Mason, who looks like he’s badly on his druthers plays Captain Ross, a slimy mercenary soldier and drug dealer who Bronson’s character, Joe Martin, abandoned, along with a couple of other dirt-bags, in a prison break in which a guard was killed seven years earlier. Joe fled to the South of France and settled down with Ullman’s Fabienne and her daughter running a tourist fishing boat while the others went back to the can. All is sweet until the ne’er-do-wells turn up and try to get him to help them pick up a drug shipment and escape, taking his boat in expiation for having left them behind.

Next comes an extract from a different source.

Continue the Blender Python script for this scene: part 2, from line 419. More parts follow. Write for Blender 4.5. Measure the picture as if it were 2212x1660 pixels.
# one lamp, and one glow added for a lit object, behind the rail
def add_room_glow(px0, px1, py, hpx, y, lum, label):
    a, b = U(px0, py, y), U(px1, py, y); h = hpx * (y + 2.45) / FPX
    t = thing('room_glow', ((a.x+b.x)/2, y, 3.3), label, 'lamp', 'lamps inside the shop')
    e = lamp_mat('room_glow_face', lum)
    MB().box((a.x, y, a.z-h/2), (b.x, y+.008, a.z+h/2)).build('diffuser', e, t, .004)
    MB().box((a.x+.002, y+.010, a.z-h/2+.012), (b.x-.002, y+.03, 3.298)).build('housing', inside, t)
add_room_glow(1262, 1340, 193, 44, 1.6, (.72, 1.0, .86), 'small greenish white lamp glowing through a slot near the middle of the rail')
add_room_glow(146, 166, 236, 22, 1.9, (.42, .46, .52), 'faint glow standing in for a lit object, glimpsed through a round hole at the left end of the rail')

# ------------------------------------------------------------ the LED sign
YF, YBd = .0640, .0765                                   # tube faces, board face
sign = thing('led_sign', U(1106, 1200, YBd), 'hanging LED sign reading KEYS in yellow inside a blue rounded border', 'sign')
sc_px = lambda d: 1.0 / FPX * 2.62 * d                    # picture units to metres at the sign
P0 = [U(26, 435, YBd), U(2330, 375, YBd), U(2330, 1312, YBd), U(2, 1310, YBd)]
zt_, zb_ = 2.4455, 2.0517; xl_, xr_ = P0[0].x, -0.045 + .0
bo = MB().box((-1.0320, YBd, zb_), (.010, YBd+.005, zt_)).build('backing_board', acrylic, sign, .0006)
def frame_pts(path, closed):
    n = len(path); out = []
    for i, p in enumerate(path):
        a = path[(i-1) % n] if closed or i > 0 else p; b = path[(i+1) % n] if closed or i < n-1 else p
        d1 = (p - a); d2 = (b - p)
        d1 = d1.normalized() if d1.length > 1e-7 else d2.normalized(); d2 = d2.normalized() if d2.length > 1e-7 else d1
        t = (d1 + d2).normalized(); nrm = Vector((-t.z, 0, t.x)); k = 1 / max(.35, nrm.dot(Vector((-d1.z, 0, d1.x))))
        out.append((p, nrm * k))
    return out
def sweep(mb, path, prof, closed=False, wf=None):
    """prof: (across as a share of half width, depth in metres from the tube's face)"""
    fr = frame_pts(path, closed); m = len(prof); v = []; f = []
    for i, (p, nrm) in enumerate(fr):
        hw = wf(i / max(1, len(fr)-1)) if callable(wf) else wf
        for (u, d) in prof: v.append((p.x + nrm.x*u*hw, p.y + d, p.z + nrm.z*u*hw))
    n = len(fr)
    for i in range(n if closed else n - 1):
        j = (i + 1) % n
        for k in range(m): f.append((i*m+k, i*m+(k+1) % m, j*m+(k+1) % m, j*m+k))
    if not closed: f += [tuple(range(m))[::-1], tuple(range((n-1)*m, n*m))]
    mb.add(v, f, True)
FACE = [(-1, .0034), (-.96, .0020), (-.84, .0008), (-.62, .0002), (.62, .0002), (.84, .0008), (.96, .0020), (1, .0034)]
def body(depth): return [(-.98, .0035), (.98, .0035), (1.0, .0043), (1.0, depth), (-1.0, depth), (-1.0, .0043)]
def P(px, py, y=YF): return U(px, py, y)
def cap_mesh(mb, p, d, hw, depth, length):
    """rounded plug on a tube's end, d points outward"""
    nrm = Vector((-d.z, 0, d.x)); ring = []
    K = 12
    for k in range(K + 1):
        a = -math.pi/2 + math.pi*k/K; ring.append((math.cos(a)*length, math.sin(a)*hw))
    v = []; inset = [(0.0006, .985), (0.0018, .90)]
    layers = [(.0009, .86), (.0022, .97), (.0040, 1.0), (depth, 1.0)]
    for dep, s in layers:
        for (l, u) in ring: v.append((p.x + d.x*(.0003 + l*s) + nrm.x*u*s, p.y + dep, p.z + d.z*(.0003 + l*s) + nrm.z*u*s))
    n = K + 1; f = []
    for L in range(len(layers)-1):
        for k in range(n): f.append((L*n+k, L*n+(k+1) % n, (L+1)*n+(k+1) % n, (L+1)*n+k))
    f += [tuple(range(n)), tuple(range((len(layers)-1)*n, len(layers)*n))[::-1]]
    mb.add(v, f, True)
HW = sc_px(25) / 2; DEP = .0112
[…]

Frankly Cold Sweat is a crudely made film but it borders on the exploitational and anyone who likes late 60s style will enjoy the low budget attempts to be cool, with the South of France locations typifying the era’s idea of the place to be and a truly awful performance from Jill Ireland (who was married to Bronson at the time) as Mason’s hippified moll. .

For the most part the film is forgettable with a buffed Bronson dispatching the villains in comic-book fashion but there is a car chase down the side of a steep, rock strewn hill that is a quite remarkable piece of stunt work. 

DVD Extras: Unseen footage; Stills gallery: Original Theatrical trailers.